3 – Les codes, tu intégreras
L’humour à Sciences Po ne se pratique pas n’importe quand, ni n’importe où. Il y a un temps et un cadre pour cela, apprenez-le. Les petites blagues spontanées en plein milieu d’un cours sont furieusement périmées rue Saint-Guillaume. Ici, le trait d’esprit n’est sublime que lorsqu’il est déclaré depuis l’estrade d’un amphithéâtre, ou bien publié sur une page Facebook. Ainsi, on acclamera avec délices les jeux de mots rhétoriques issus des concours d’éloquence de Sciences Polémiques ou des débats de Révolte-toi, toutes sortes de discours politiques et autres tirades caustiques, et surtout, surtout, les saillies sur les réseaux sociaux.
Pourquoi donc ces choix ? Parce que l’humour à Sciences Po aime être faussement transgressif et envahir des lieux où personne ne l’aurait imaginé être à sa place : le cadre solennel d’un amphithéâtre centenaire, un fil Facebook moribond, un hall où se bousculent des élèves pressés. La blague peut être bonne, mais si elle n’éclot pas dans des conditions marquantes, elle aura vite fait de passer dans les limbes de l’oubli. Et le sciencepiste n’aime pas l’oubli. Le sciencepiste est un être social, et pour survivre, il a besoin de sa dose de reconnaissance publique.
4 – Maître du meme tu deviendras.
Qu’est-ce donc que cette chose, me demanderez-vous peut-être si vous n’avez jamais eu l’honneur de perdre des heures sur un certain groupe Facebook sobrement nommé « Sciences Po. Institute of Shitposting for Bourgeois Teens » rassemblant toute la communauté sciencepiste, et qui connaît ses pics d’audience pendant les cours magistraux de droit des affaires ou de microéconomie ?
Apprenez donc que le meme est cette image elle-même constituée d’une ou plusieurs images, légendée, qui a pour but de recréer une situation « universelle » et de célébrer une expérience partagée de façon ironique, de préférence avec une orientation politique que d’aucuns se plairont à qualifier de « gauchiste ».
Le meme est de préférence diffusé sur le groupe Facebook mentionné ci-dessus, où l’aspirant plaisantin va se livrer en pâture en attendant le jugement des likes, clics et autres commentaires. Il est d’autant plus abouti s’il est irrévérencieux, s’il fait appel à du second voire vingt-quatrième degré, s’il nécessite des références communes, s’il fait jouer l’implicite, bref, c’est une forme d’humour tout sauf primitive qui nécessite une certaine expertise, une maîtrise (parfois rudimentaire) de Photoshop et une réactivité à toute épreuve.

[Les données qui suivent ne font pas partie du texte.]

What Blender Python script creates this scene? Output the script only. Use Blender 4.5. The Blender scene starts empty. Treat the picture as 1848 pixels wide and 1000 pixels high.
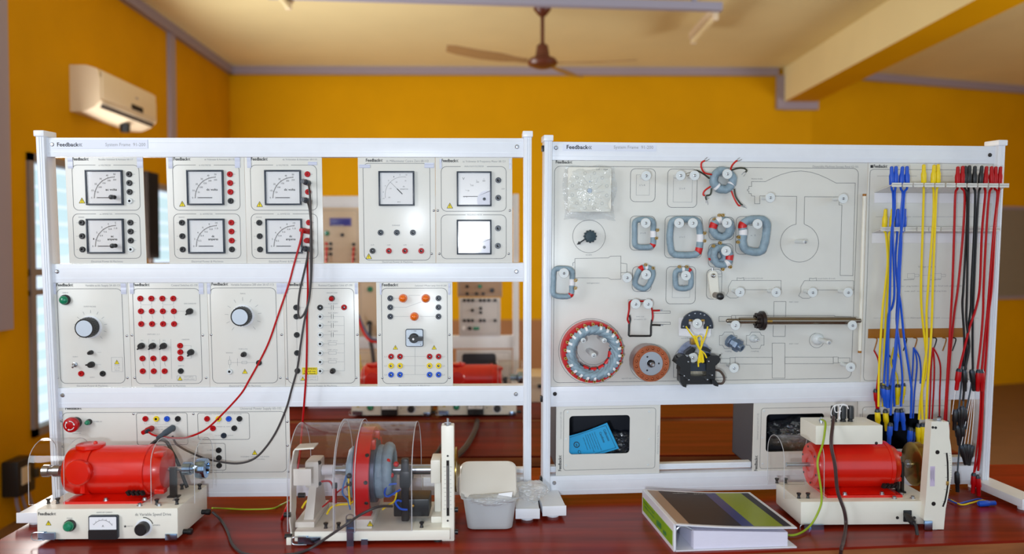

Mais pourquoi le meme, me demanderez-vous en tant que lecteurs assoiffés de rigueur ? Pourquoi ce format galvaudé, basique, qui ne demande ni grande maîtrise technique ni des heures de travail ?
Le meme triomphe parce qu’il apporte avant tout un sentiment d’identification et de reconnaissance fort, et que les sciencepistes recherchent plus que tout à se sentir membres d’une communauté de pairs, quels qu’ils soient. Le meme, par sa nature, son caractère public, ouvert, rassure. Si tu comprends le meme, alors tu fais partie, toi aussi, du groupe un peu vague mais curieusement familier de ceux qui savent, ceux qui sont comme toi, ceux qui pensent un peu comme toi et rient aux mêmes choses que toi.
Et on aura beau mettre en avant son individualité et sa disruptivité, en réalité, il n’y a guère que le sentiment d’inclusion qui soit réellement gratifiant.
5 – L’esprit sciencepiste, tu partageras
Enfin, si vous souhaitez marquer les esprits de façon pérenne, devenir un générateur de blagues sciencepiste sans même avoir à y penser, bref, vous imprégner de ce qui fait la nature humoristique des élèves de Sciences Po, alors il vous faut comprendre l’esprit sciencepiste.
L’esprit sciencepiste, c’est cette fausse insouciance de la part de jeunes qui sont pour la plupart loin d’être encore bien assurés sur leurs pieds, c’est l’envie de faire rire en faisant passer ses doutes pour des certitudes inébranlables. L’esprit sciencepiste, c’est cette attitude qui a conscience d’en être une, une insolence qui sait parfaitement qu’elle n’est qu’un beau vernis autour d’une certaine dose de conformisme.
On est à Sciences Po. On n’est pas des rebelles. Mais on peut faire semblant de l’être.
Et c’est ce qui fait toute la beauté de l’ironie acerbe des membres passagers de cet établissement, cette tonalité de dérision permanente, cette parenthèse de légèreté dans une école qui ne cesse de nous répéter que le monde est un endroit complexe et incontrôlable.
Soyons impertinents, ou du moins, tentons de l’être.
Et tant pis pour tous ceux qui nous diront qu’il s’agirait de grandir.